### The problem
In the records below, find the line containing "Write the bpy" and the line containing "COL = S.collection". Give again exactly those lines and every line between them, omitting the pictures.

### Data shown
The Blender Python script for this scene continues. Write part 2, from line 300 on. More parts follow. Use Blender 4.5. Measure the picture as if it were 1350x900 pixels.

...

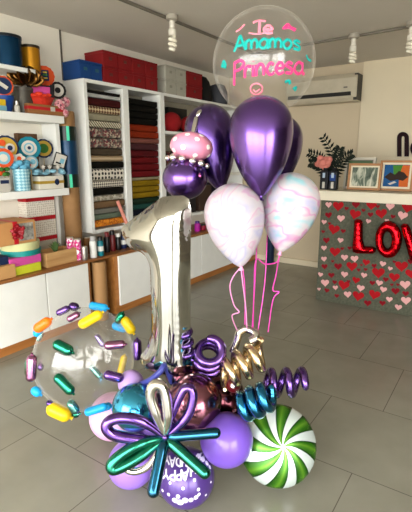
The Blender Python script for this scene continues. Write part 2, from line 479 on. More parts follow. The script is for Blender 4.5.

--

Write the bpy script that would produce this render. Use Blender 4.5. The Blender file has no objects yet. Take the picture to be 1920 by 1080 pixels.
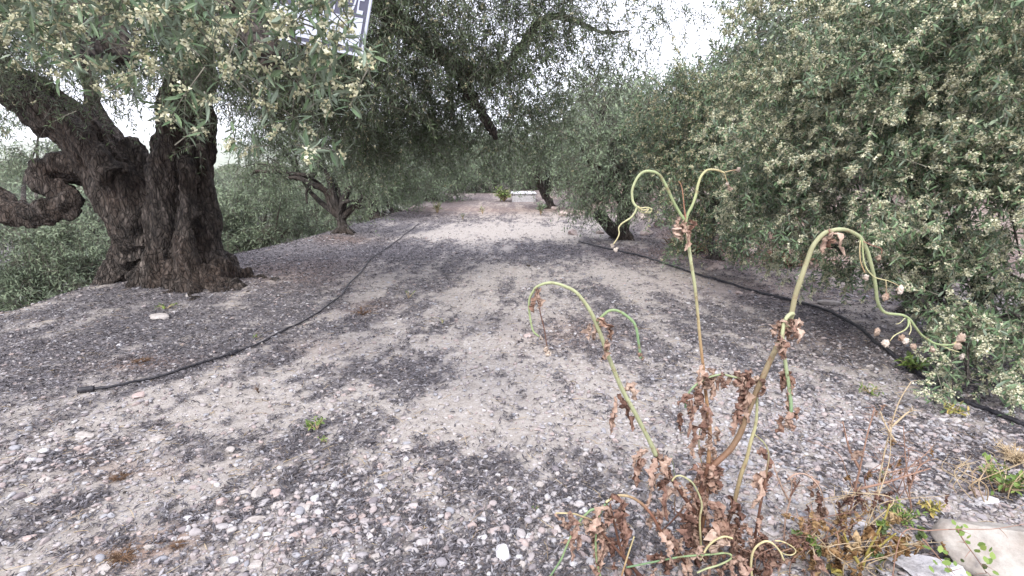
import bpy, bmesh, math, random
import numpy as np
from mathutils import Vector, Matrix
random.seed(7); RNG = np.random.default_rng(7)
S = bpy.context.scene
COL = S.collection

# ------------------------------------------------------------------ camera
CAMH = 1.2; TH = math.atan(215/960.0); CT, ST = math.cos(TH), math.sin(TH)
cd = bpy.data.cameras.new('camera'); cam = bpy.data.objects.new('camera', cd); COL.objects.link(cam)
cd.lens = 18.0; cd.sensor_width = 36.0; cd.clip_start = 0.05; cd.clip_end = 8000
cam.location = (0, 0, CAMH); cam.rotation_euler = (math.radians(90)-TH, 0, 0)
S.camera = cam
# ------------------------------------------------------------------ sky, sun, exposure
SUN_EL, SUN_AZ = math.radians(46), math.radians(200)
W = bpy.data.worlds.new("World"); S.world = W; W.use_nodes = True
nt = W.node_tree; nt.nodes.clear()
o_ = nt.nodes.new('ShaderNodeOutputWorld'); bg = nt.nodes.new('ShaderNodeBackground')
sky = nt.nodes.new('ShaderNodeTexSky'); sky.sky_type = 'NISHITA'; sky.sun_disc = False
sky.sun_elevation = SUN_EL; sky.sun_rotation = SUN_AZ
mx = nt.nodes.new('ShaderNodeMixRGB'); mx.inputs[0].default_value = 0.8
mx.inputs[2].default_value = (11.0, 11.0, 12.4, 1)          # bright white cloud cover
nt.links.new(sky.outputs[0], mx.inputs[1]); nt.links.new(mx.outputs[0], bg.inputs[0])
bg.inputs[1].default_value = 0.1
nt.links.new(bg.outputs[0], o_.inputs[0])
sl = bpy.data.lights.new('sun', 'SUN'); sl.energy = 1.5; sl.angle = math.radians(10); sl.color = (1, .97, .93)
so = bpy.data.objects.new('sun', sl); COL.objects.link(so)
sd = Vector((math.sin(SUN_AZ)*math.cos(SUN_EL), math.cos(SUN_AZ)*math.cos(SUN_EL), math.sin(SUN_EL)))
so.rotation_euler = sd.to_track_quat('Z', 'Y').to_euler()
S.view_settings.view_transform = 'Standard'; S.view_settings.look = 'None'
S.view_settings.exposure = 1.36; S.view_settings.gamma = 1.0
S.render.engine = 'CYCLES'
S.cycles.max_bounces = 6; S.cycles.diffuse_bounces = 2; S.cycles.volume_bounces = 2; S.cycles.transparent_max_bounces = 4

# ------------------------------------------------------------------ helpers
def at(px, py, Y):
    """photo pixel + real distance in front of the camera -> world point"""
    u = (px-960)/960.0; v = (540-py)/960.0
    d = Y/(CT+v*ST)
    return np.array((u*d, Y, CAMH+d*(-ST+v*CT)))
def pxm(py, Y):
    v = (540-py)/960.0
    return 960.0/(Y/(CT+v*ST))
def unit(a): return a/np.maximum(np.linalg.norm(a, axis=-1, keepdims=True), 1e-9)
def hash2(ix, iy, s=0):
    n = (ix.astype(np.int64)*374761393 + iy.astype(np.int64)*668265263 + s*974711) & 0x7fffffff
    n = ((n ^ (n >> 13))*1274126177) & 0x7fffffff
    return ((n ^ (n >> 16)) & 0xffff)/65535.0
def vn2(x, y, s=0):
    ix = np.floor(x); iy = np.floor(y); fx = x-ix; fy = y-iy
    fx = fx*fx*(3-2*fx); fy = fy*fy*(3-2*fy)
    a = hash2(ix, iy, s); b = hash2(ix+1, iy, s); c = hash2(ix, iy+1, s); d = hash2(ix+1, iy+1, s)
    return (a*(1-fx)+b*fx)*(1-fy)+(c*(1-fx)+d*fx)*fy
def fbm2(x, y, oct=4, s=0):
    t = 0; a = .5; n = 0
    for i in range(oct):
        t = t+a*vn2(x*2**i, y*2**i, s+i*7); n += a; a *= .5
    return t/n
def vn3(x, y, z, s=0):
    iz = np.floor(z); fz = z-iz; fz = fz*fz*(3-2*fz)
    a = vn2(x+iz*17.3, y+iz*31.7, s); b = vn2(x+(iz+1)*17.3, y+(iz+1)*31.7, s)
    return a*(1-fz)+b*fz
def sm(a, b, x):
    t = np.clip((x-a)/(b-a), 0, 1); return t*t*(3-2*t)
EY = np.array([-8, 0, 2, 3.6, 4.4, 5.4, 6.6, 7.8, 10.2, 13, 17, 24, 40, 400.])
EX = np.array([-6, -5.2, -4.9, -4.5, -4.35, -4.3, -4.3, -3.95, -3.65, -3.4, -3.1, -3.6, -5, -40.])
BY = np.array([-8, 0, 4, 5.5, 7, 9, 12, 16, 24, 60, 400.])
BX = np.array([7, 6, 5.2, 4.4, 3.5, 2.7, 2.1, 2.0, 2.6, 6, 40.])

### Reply
Write the bpy script that would produce this render. Use Blender 4.5. The Blender file has no objects yet. Take the picture to be 1920 by 1080 pixels.
import bpy, bmesh, math, random
import numpy as np
from mathutils import Vector, Matrix
random.seed(7); RNG = np.random.default_rng(7)
S = bpy.context.scene
COL = S.collection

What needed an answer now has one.